The Goldilocks Rule

Making training desirable all the time. Peak your interest, sustain motivation and see results that will last a lifetime.

You've quit the gym for the last time. Here is the solution...

The gym is hard. You have to either get up early or expend what little energy you have left after a long day of work. What makes it desirable to go to the gym day in and day out? What motivates you? How can you build effective habits? The answer is a little more surprising than you think.

First, let's get into the why.

It all starts with gratification. What the gym DOESN'T promise is instant gratification. You may not see results in a session, a week, a month, or maybe even 3 months. It promises results over time. It's delayed gratification.

With delayed gratification you have to think, how can something benefit me down the road? How can this serve me in the future? Being creatures that live in the moment, it's tough for us to be attracted to delayed gratification.

Think about the most popular companies: Facebook, Pepsi, Amazon, Marlboro, Rogers, PornHub and so on. They deliver things such as junk food, porn, cigarettes, social media, and tv. All of these products and services being almost instant. Hang out with people from your phone, find entertainment on your couch, get satisfied with bag of chips, receive sex on your computer. Unfortunately, these are classified as unhealthy acts in life.

The opposite could be said about delayed gratification. Starting a business, mediating, learning a new skill, or working on your fitness may take time but are all associated as healthy activities.

Now comes the challenge! We have to learn to make delayed gratification desirable, attainable, and rewarding. This is where the Goldilocks Rule comes in.

The Goldilocks rule is just like the fairytale. It requires us to make something not too difficult, not too easy, but just difficult enough to sustain motivation, curiosity, and a challenge.

Gratification can be defined as an emotional reaction to a fulfillment of a desire or goal. Just as the brain loves instant gratification, it also desires to make things easier and more automated for us. The more activities, movements, or habits, that we can automate gives way for our brains to dedicate energy and focus to events or instances that require immediate attention. This could be a conversation, learning something new, a stressor in your life, or general awareness.

How does this apply to the gym and gratification?

If I work out, weights and movements will get easier over time. However, if I keep the ability for the mind and body to attain satisfaction from the task, then I will constantly desire to improve.

If the task is too hard, our brains will deme the task too much to handle. If if the task is too easy, our brain will have mastered it and won't prioritize it any longer. Finding that point where the weights or the exercise is tough but not insurmountable will be the sweet spot. Our brain will create a stronger desire to improve and the gym will start coming to the forefront of our mind.

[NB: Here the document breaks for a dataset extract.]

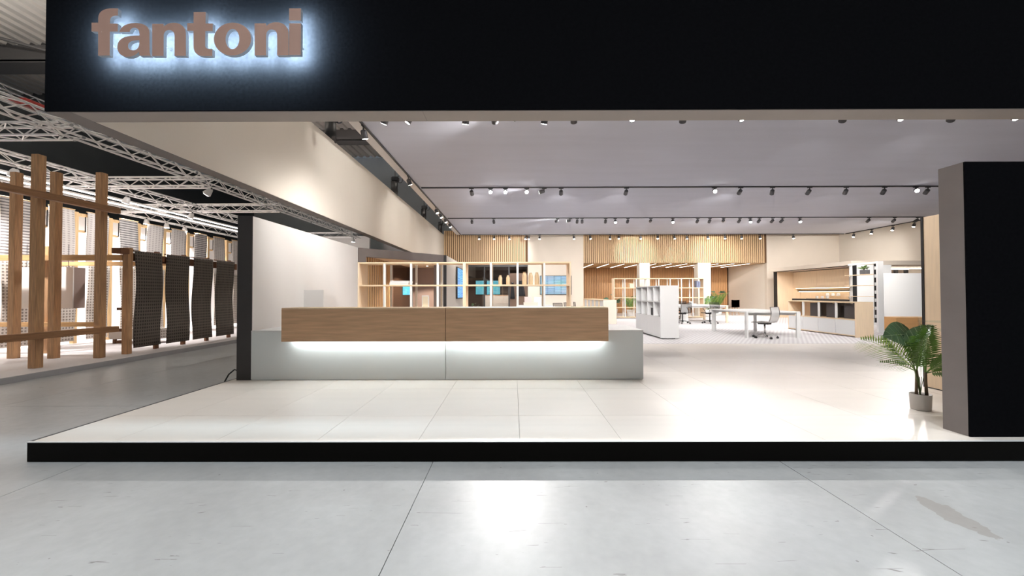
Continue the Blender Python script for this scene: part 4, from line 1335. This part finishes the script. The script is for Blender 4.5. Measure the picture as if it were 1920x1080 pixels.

Put into practice, it looks like this:

If you're a novice...

DON'T: don't go from 0 days a week to 5 days a week

DO: start with what you can handle, 3 days being the max

If you complete a set easily...

DON'T: don't jump the weight up 10, 20, or 30lbs

DO: choose a weight that you can max out for 12 reps and only complete 10 of those

on the other hand...

DON'T: do only 10 reps when you could've easily done 20

DO: add stress to the movement with weight, more difficult movement or completing the number of reps that make it difficult

When doing cardio...

DON'T: choose an activity you can comfortably do for hours on end

DO: choose a cardio activity you can only sustain for a max of 30 min, then do it for 20 min

When heading to the gym...

DON'T: go to the gym feeling really good, determined to do every exercise under the sun and really feel it for the next 5 days

DO: stick to the program and complete the reps, sets, and weight you or your trainer selected for you previously

DONT: force yourself through a workout on a bad day or when your very sore

DO: cut down the volume and substitute a recovery day to promote blood flow

There are countless more examples, but you get the idea. Make sure to create excitement and pleasure in your workouts! Don't go gung-ho and destroy your body the first week or be intimidated about squatting max weight when you don't have to do either extreem.

If your plan of attack includes these principles, you will find your motivation and attention to the gym shoot up. You'll start feeling better, more confident, more encouraged, and better equipped to handle the coming months.

Remember, instant gratification will always grab your attention first and foremost. Don't be fooled! The reward will come with the delayed gratification. If you want to become successful at anything, think delayed.

You got this. You can do this.

Until next time gym warriors,

Coach Daniel


More tips and trick:

1. Find a workout plan that lays as much detail as possible.

2. Use the RPE scale to determine how hard an exercise is for you (quick google search will suffice).

3. Find the regressions and progressions for different exercises and place yourself in the best position for success.